If that principle is to be introduced at all, I would rather support a proposal that the man with the family under 17 years of age should get the allowance in his rates rather than the man with a family of 17 years or over it, because the older family is a help while the younger family is a burden. The most difficult time for parents, whether they are farmers or not, is when the oldest child is 14 or 16 years of age and the ages of the others range downwards. They are an expense and they have to be minded. They are going to school and are no source of help, but when they are over the age of 17 and become a help, the allowance will be given in respect of them. I do not think that is an equitable way of dealing with the matter. That is only a detail in the application of this, but I think the county councils would gladly welcome the brushing aside of all these little things and the giving of a grant for the relief of rates which would be applied all the way through. It will come to that yet because of the difficulties of administering the Act on these lines.

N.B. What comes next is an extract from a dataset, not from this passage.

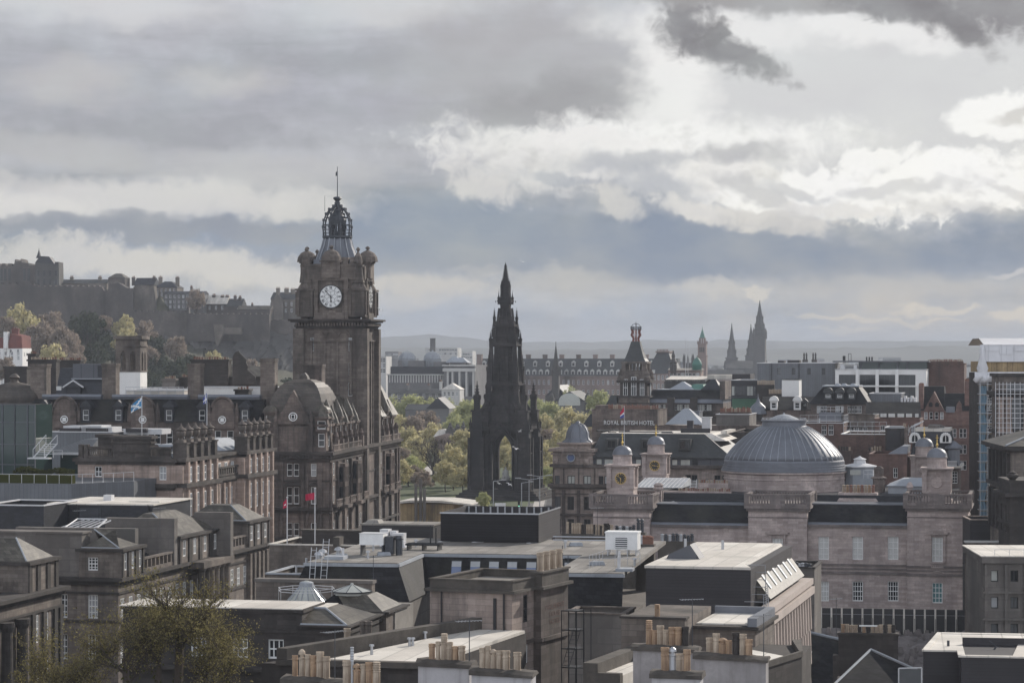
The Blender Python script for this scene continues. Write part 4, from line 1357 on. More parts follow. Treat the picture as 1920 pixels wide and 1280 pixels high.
b=MB()
ap=pointed(b,0,5.2,zz(846),2.4,zg,-4.7,-3.5,4.7)
pointed(b,0,5.2,zz(846),2.4,zg,3.5,4.7,4.7)
for sx in(-1,1):
 n0=len(b.v)
 pointed(b,0,5.2,zz(846),2.4,zg,3.5*sx,4.7*sx,3.49)
 for k in range(n0,len(b.v)):
  x,y,z=b.v[k]
  b.v[k]=(y,x,z)
for sx in(-1,1):
 for sy in(-1,1):
  b.lathe(sx*4.6,sy*4.6,[(1.05,2.4),(1.05,zg)],8,R(22.5))
  b.lathe(sx*2.9,sy*4.75,[(.3,2.4),(.3,zg-3)],6)
  b.lathe(sx*4.75,sy*2.9,[(.3,2.4),(.3,zg-3)],6)
for sy in(-1,1):
 for s_ in(-1,1):
  b.tube((s_*4.2,sy*4.95,zz(834)),(0,sy*4.95,zz(796)),.3,.3,5)
  b.tube((sy*4.95,s_*4.2,zz(834)),(sy*4.95,0,zz(796)),.3,.3,5)
  for k in range(5):
   q=(k+.5)/5
   b.box(s_*4.2*(1-q)-.2,s_*4.2*(1-q)+.2,sy*4.95-.2,sy*4.95+.2,zz(834-38*q),zz(829-38*q))
b.box(-4.6,4.6,-4.6,4.6,zg-.8,zg+.02)
b.build('arches','scott',t)
for sx in(-1,1):
 for sy in(-1,1):
  b=MB()
  x,y=sx*6.2,sy*6.2
  b.box(x-1.75,x+1.75,y-1.75,y+1.75,2.4,zz(880))
  b.box(x-1.55,x+1.55,y-1.55,y+1.55,zz(880),zg)
  for qx in(-1,1):
   for qy in(-1,1):
    b.box(x+qx*1.7-.4,x+qx*1.7+.4,y+qy*1.7-.4,y+qy*1.7+.4,2.4,zz(820))
    pinnacle(b,x+qx*1.4,y+qy*1.4,zg,zz(780),.3,crock=False)
  slab(b,x-1.55,x+1.55,y-1.55,y+1.55,zg-.35,.5,.45)
  for z_ in(zz(908),zz(880),zz(850)):
   slab(b,x-1.75,x+1.75,y-1.75,y+1.75,z_,.3,.15)
  b.box(x-1.15,x+1.15,y-1.15,y+1.15,zg+.15,zz(772))
  slab(b,x-1.15,x+1.15,y-1.15,y+1.15,zz(772),.4,.25)
  pinnacle(b,x,y,zz(772)+.4,zz(714),.72)
  for k in range(8):
   a0,a1=k/8,(k+1)/8
   p0=Vector((x*(1-a0*.42),y*(1-a0*.42),zg-4.6+3.6*math.sin(a0*1.57)))
   p1=Vector((x*(1-a1*.42),y*(1-a1*.42),zg-4.6+3.6*math.sin(a1*1.57)))
   b.tube(p0,p1,.75,.75,5)
  for za,zb_ in((zz(786),zz(750)),(zz(770),zz(728))):
   b.tube((x*.86,y*.86,za),(x*.36,y*.36,zb_),.42,.42,5)
  b.box(min(x*.95,x*.5),max(x*.95,x*.5),min(y*.95,y*.5),max(y*.95,y*.5),zg-.9,zg+.05)
  b.build('corner_pier','scott',t)
b=MB()
for sy in(-1,1):
 b.balus(-4.7,4.7,0,0,0,0,1)if False else None
 b.box(-7.6,7.6,sy*7.3-.12,sy*7.3+.12,zg+.12,zg+.9)
 b.box(sy*7.3-.12,sy*7.3+.12,-7.6,7.6,zg+.12,zg+.9)
 for k in range(9):
  q=-6.4+k*1.6
  b.box(q-.2,q+.2,sy*7.3-.2,sy*7.3+.2,zg+.1,zg+1.5)
  b.box(sy*7.3-.2,sy*7.3+.2,q-.2,q+.2,zg+.1,zg+1.5)
b.build('parapet','scott',t)
def stage(b,hw0,hw1,z0,z1,ribs=True,lanc=True):
 b.frus((-hw0*.76,hw0*.76,-hw0*.76,hw0*.76),z0,(-hw1*.72,hw1*.72,-hw1*.72,hw1*.72),z1)
 for sx in(-1,1):
  for sy in(-1,1):
   b.frus((sx*hw0-hw0*.2,sx*hw0+hw0*.2,sy*hw0-hw0*.2,sy*hw0+hw0*.2),z0,(sx*hw1-hw1*.14,sx*hw1+hw1*.14,sy*hw1-hw1*.14,sy*hw1+hw1*.14),z1)
 for q in(-.34,0,.34):
  for s in(-1,1):
   c,h=hw0*q,(hw0+hw1)/2*.8
   b.box(c-.16,c+.16,s*h-.12,s*h+.12,z0,z1)
   b.box(s*h-.12,s*h+.12,c-.16,c+.16,z0,z1)
def gallery(b,hw,z,h=.9,n=6):
 slab(b,-hw,hw,-hw,hw,z-.25,.25,.2)
 slab(b,-hw,hw,-hw,hw,z,.4,.55)
 for s in(-1,1):
  b.box(-hw,hw,s*hw-.1,s*hw+.1,z+.4,z+.4+h*.5)
  b.box(s*hw-.1,s*hw+.1,-hw,hw,z+.4,z+.4+h*.5)
  for k in range(n+1):
   q=-hw+2*hw*k/n
   b.box(q-.14,q+.14,s*hw-.15,s*hw+.15,z+.4,z+.4+h)
   b.box(s*hw-.15,s*hw+.15,q-.14,q+.14,z+.4,z+.4+h)
b=MB()
stage(b,4.5,4.1,zg,zz(757))
stage(b,3.85,3.6,zz(757),zz(722))
for s in(-1,1):
 b.xprism([(-2.6,zz(792)),(2.6,zz(792)),(0,zz(752))],s*4.3-.25,s*4.3+.25)
 b.yprism([(-2.6,zz(792)),(2.6,zz(792)),(0,zz(752))],s*4.3-.25,s*4.3+.25)
 for s2 in(-1,1):
  pinnacle(b,s*4.3,s2*4.3,zz(792),zz(745),.55)
gallery(b,3.75,zz(722),1.0)
stage(b,3.5,3.1,zz(722),zz(648))
for s in(-1,1):
 for s2 in(-1,1):
  pinnacle(b,s*3.75,s2*3.75,zz(712),zz(665),.42)
  pinnacle(b,s*3.25,s2*3.25,zz(650),zz(619),.36)
  b.box(s*1.05-.35,s*1.05+.35,s2*3.05-.25,s2*3.05+.1,zz(700),zz(668))
gallery(b,3.0,zz(648),1.0)
stage(b,2.55,2.2,zz(648),zz(610))
gallery(b,2.25,zz(611),.9)
for s in(-1,1):
 for s2 in(-1,1):
  pinnacle(b,s*2.45,s2*2.45,zz(612),zz(576),.3)
stage(b,1.75,1.45,zz(611),zz(577))
for s in(-1,1):
 for q in(-1,1):
  pinnacle(b,s*4.6,q*1.9,zg,zz(775),.35,crock=False)
  pinnacle(b,q*1.9,s*4.6,zg,zz(775),.35,crock=False)
  pinnacle(b,s*3.95,q*3.95,zz(745),zz(700),.42)
  pinnacle(b,s*3.5,q*1.2,zz(722),zz(690),.28,crock=False)
  pinnacle(b,q*1.2,s*3.5,zz(722),zz(690),.28,crock=False)
  pinnacle(b,s*2.75,q*2.75,zz(632),zz(603),.3)
  pinnacle(b,s*2.0,q*.8,zz(610),zz(590),.2,crock=False)
b.build('tower','scott',t)
b=MB()
gallery(b,1.35,zz(565),.7,4)
b.frus((-1.15,1.15,-1.15,1.15),zz(577),(-1.3,1.3,-1.3,1.3),zz(565))
stage(b,1.05,.95,zz(565),zz(538))
for s in(-1,1):
 for s2 in(-1,1):
  pinnacle(b,s*1.5,s2*1.5,zz(570),zz(543),.26,crock=False)
  pinnacle(b,s*.95,s2*.95,zz(545),zz(522),.2,crock=False)
  b.box(s*2.3-.1,s*2.3+.1,s2*1.6-.1,s2*1.6+.1,zz(566),zz(563))
stage(b,.85,.75,zz(540),zz(526))
b.lathe(0,0,[(.9,zz(530)),(.52,zz(515)),(.22,zz(498)),(.42,zz(497)),(.2,zz(495)),(.03,zz(490))],8)
for k in range(7):
 q=zz(527-k*4.4)
 rr=.88-k*.105
 for g in range(8):
  a=R(45*g)
  b.box(rr*math.cos(a)-.13,rr*math.cos(a)+.13,rr*math.sin(a)-.13,rr*math.sin(a)+.13,q,q+.35)
b.build('spire','scott',t)
t2=empty('statue',(f.X,f.Y,2.4),-f.a,'pale marble seated figure on a dark plinth under the arch','statue')
b=MB().box(-1.7,1.7,-1.5,1.5,0,1.9)
slab(b,-1.5,1.5,-1.3,1.3,1.9,.3,.25)
b.build('plinth','scott',t2)
b=MB()
b.smooth=True
b.lathe(0,.1,[(1.15,2.2),(1.1,2.9),(.85,3.6),(.62,4.2),(.66,4.6),(.5,4.95),(.2,5.1),(.19,5.2),(.27,5.32),(.3,5.5),(.24,5.68),(.1,5.76)],12,0,.8)
b.tube((-.35,-.2,3.2),(-.35,-1.15,3.15),.32,.26,8)
b.tube((.35,-.2,3.2),(.35,-1.15,3.15),.32,.26,8)
b.tube((-.35,-1.1,3.2),(-.38,-1.2,2.25),.26,.2,8)
b.tube((.35,-1.1,3.2),(.38,-1.2,2.25),.26,.2,8)
b.tube((-.55,.05,4.7),(-.75,-.45,3.8),.2,.15,7)
b.tube((.55,.05,4.7),(.75,-.45,3.8),.2,.15,7)
b.build('figure','far_pale',t2)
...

Those, however, are only the details. The main principle is standing out, and no camouflage can conceal it, that the present Government inherited a sum equivalent to £2,200,000 for the relief of rates, and they have added to the burden on agriculture, £1,500,000 since, while all they offer out of that pool for the relief of rates on agricultural land is £1,970,000. The Minister for Finance says that that is £20,000 more than their predecessors gave them, while the Minister for Industry and Commerce said it was a question of arithmetic. I should like to hear some arithmetical solution of his of this matter.